----- Supplied data -----
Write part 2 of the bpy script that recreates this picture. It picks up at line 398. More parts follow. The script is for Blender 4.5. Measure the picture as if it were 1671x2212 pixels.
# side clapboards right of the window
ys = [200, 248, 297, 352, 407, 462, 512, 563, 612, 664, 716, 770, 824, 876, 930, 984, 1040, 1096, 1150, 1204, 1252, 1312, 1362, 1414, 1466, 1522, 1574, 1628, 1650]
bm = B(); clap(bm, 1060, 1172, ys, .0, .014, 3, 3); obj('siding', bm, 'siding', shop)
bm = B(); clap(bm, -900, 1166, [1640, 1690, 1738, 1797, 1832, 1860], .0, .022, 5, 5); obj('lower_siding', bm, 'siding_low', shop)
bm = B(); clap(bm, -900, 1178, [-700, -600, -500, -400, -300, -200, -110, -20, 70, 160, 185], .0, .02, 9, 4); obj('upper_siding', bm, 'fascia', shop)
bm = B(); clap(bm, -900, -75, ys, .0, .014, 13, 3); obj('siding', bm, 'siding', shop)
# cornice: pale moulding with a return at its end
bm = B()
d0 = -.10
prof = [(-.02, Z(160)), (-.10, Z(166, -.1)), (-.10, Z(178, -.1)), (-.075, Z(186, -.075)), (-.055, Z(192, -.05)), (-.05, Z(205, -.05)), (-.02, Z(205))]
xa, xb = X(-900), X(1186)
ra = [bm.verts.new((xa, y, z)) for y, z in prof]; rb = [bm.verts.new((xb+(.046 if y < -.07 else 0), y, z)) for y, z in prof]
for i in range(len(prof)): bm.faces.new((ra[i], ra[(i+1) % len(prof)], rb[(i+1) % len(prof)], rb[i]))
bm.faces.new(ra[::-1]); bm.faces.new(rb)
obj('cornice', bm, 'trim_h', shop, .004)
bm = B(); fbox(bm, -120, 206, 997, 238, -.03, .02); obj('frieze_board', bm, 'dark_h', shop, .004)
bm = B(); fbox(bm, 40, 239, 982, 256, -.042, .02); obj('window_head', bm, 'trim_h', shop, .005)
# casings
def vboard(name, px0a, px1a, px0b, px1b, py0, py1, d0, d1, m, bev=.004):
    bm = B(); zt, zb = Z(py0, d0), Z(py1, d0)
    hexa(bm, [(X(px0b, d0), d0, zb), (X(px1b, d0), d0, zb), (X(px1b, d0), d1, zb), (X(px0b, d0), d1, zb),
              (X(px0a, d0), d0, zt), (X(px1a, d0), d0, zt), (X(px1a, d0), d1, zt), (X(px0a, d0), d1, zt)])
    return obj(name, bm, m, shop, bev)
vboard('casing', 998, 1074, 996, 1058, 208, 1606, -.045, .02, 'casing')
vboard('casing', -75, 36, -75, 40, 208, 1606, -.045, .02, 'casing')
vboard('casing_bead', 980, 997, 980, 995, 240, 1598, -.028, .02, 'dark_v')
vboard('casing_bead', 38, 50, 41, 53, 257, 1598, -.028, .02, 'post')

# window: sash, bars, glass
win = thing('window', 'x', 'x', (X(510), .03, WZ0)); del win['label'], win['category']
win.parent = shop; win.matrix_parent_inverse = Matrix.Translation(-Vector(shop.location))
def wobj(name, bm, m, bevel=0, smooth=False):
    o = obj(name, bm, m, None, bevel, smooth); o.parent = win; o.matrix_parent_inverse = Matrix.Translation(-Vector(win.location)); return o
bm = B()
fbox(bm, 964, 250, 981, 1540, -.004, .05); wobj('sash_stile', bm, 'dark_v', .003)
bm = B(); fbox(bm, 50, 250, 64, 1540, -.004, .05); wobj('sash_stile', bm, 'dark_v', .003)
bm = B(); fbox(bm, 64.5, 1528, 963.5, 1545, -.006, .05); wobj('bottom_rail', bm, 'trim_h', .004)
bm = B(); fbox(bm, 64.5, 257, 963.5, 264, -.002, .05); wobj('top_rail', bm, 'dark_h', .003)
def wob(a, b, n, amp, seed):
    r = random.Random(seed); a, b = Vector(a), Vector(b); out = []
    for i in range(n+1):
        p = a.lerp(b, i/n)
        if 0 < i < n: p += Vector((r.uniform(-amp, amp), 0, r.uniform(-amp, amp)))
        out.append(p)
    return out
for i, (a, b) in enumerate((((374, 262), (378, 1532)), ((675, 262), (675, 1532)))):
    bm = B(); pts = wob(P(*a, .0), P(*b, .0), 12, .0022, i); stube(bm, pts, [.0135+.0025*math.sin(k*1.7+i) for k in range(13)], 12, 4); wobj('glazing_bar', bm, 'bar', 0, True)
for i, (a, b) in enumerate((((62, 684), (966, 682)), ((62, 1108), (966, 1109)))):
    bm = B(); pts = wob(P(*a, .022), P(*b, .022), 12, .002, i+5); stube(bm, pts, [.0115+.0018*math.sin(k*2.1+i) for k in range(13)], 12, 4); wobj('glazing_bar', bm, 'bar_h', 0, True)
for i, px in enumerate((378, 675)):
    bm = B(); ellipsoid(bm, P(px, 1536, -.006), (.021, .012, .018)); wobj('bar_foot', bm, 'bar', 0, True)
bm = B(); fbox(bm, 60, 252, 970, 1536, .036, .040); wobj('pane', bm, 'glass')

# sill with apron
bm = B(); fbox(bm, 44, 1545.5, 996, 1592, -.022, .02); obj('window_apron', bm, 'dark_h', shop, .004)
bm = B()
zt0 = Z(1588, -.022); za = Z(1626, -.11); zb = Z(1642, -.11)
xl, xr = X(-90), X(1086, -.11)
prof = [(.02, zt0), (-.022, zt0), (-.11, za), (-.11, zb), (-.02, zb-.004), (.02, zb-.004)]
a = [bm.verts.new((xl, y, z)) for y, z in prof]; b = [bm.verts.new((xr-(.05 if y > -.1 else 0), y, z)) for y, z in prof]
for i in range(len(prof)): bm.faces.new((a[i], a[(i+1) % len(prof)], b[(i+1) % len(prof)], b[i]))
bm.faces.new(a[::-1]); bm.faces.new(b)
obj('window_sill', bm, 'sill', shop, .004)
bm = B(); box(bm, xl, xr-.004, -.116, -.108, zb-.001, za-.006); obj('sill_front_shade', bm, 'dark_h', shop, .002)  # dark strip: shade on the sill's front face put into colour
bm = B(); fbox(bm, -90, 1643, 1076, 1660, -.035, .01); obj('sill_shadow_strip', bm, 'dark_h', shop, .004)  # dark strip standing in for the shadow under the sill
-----
-- What the task requires --
Exactly reproduce every line of the data above.

-- Written reply --
Write part 2 of the bpy script that recreates this picture. It picks up at line 398. More parts follow. The script is for Blender 4.5. Measure the picture as if it were 1671x2212 pixels.
# side clapboards right of the window
ys = [200, 248, 297, 352, 407, 462, 512, 563, 612, 664, 716, 770, 824, 876, 930, 984, 1040, 1096, 1150, 1204, 1252, 1312, 1362, 1414, 1466, 1522, 1574, 1628, 1650]
bm = B(); clap(bm, 1060, 1172, ys, .0, .014, 3, 3); obj('siding', bm, 'siding', shop)
bm = B(); clap(bm, -900, 1166, [1640, 1690, 1738, 1797, 1832, 1860], .0, .022, 5, 5); obj('lower_siding', bm, 'siding_low', shop)
bm = B(); clap(bm, -900, 1178, [-700, -600, -500, -400, -300, -200, -110, -20, 70, 160, 185], .0, .02, 9, 4); obj('upper_siding', bm, 'fascia', shop)
bm = B(); clap(bm, -900, -75, ys, .0, .014, 13, 3); obj('siding', bm, 'siding', shop)
# cornice: pale moulding with a return at its end
bm = B()
d0 = -.10
prof = [(-.02, Z(160)), (-.10, Z(166, -.1)), (-.10, Z(178, -.1)), (-.075, Z(186, -.075)), (-.055, Z(192, -.05)), (-.05, Z(205, -.05)), (-.02, Z(205))]
xa, xb = X(-900), X(1186)
ra = [bm.verts.new((xa, y, z)) for y, z in prof]; rb = [bm.verts.new((xb+(.046 if y < -.07 else 0), y, z)) for y, z in prof]
for i in range(len(prof)): bm.faces.new((ra[i], ra[(i+1) % len(prof)], rb[(i+1) % len(prof)], rb[i]))
bm.faces.new(ra[::-1]); bm.faces.new(rb)
obj('cornice', bm, 'trim_h', shop, .004)
bm = B(); fbox(bm, -120, 206, 997, 238, -.03, .02); obj('frieze_board', bm, 'dark_h', shop, .004)
bm = B(); fbox(bm, 40, 239, 982, 256, -.042, .02); obj('window_head', bm, 'trim_h', shop, .005)
# casings
def vboard(name, px0a, px1a, px0b, px1b, py0, py1, d0, d1, m, bev=.004):
    bm = B(); zt, zb = Z(py0, d0), Z(py1, d0)
    hexa(bm, [(X(px0b, d0), d0, zb), (X(px1b, d0), d0, zb), (X(px1b, d0), d1, zb), (X(px0b, d0), d1, zb),
              (X(px0a, d0), d0, zt), (X(px1a, d0), d0, zt), (X(px1a, d0), d1, zt), (X(px0a, d0), d1, zt)])
    return obj(name, bm, m, shop, bev)
vboard('casing', 998, 1074, 996, 1058, 208, 1606, -.045, .02, 'casing')
vboard('casing', -75, 36, -75, 40, 208, 1606, -.045, .02, 'casing')
vboard('casing_bead', 980, 997, 980, 995, 240, 1598, -.028, .02, 'dark_v')
vboard('casing_bead', 38, 50, 41, 53, 257, 1598, -.028, .02, 'post')

# window: sash, bars, glass
win = thing('window', 'x', 'x', (X(510), .03, WZ0)); del win['label'], win['category']
win.parent = shop; win.matrix_parent_inverse = Matrix.Translation(-Vector(shop.location))
def wobj(name, bm, m, bevel=0, smooth=False):
    o = obj(name, bm, m, None, bevel, smooth); o.parent = win; o.matrix_parent_inverse = Matrix.Translation(-Vector(win.location)); return o
bm = B()
fbox(bm, 964, 250, 981, 1540, -.004, .05); wobj('sash_stile', bm, 'dark_v', .003)
bm = B(); fbox(bm, 50, 250, 64, 1540, -.004, .05); wobj('sash_stile', bm, 'dark_v', .003)
bm = B(); fbox(bm, 64.5, 1528, 963.5, 1545, -.006, .05); wobj('bottom_rail', bm, 'trim_h', .004)
bm = B(); fbox(bm, 64.5, 257, 963.5, 264, -.002, .05); wobj('top_rail', bm, 'dark_h', .003)
def wob(a, b, n, amp, seed):
    r = random.Random(seed); a, b = Vector(a), Vector(b); out = []
    for i in range(n+1):
        p = a.lerp(b, i/n)
        if 0 < i < n: p += Vector((r.uniform(-amp, amp), 0, r.uniform(-amp, amp)))
        out.append(p)
    return out
for i, (a, b) in enumerate((((374, 262), (378, 1532)), ((675, 262), (675, 1532)))):
    bm = B(); pts = wob(P(*a, .0), P(*b, .0), 12, .0022, i); stube(bm, pts, [.0135+.0025*math.sin(k*1.7+i) for k in range(13)], 12, 4); wobj('glazing_bar', bm, 'bar', 0, True)
for i, (a, b) in enumerate((((62, 684), (966, 682)), ((62, 1108), (966, 1109)))):
    bm = B(); pts = wob(P(*a, .022), P(*b, .022), 12, .002, i+5); stube(bm, pts, [.0115+.0018*math.sin(k*2.1+i) for k in range(13)], 12, 4); wobj('glazing_bar', bm, 'bar_h', 0, True)
for i, px in enumerate((378, 675)):
    bm = B(); ellipsoid(bm, P(px, 1536, -.006), (.021, .012, .018)); wobj('bar_foot', bm, 'bar', 0, True)
bm = B(); fbox(bm, 60, 252, 970, 1536, .036, .040); wobj('pane', bm, 'glass')

# sill with apron
bm = B(); fbox(bm, 44, 1545.5, 996, 1592, -.022, .02); obj('window_apron', bm, 'dark_h', shop, .004)
bm = B()
zt0 = Z(1588, -.022); za = Z(1626, -.11); zb = Z(1642, -.11)
xl, xr = X(-90), X(1086, -.11)
prof = [(.02, zt0), (-.022, zt0), (-.11, za), (-.11, zb), (-.02, zb-.004), (.02, zb-.004)]
a = [bm.verts.new((xl, y, z)) for y, z in prof]; b = [bm.verts.new((xr-(.05 if y > -.1 else 0), y, z)) for y, z in prof]
for i in range(len(prof)): bm.faces.new((a[i], a[(i+1) % len(prof)], b[(i+1) % len(prof)], b[i]))
bm.faces.new(a[::-1]); bm.faces.new(b)
obj('window_sill', bm, 'sill', shop, .004)
bm = B(); box(bm, xl, xr-.004, -.116, -.108, zb-.001, za-.006); obj('sill_front_shade', bm, 'dark_h', shop, .002)  # dark strip: shade on the sill's front face put into colour
bm = B(); fbox(bm, -90, 1643, 1076, 1660, -.035, .01); obj('sill_shadow_strip', bm, 'dark_h', shop, .004)  # dark strip standing in for the shadow under the sill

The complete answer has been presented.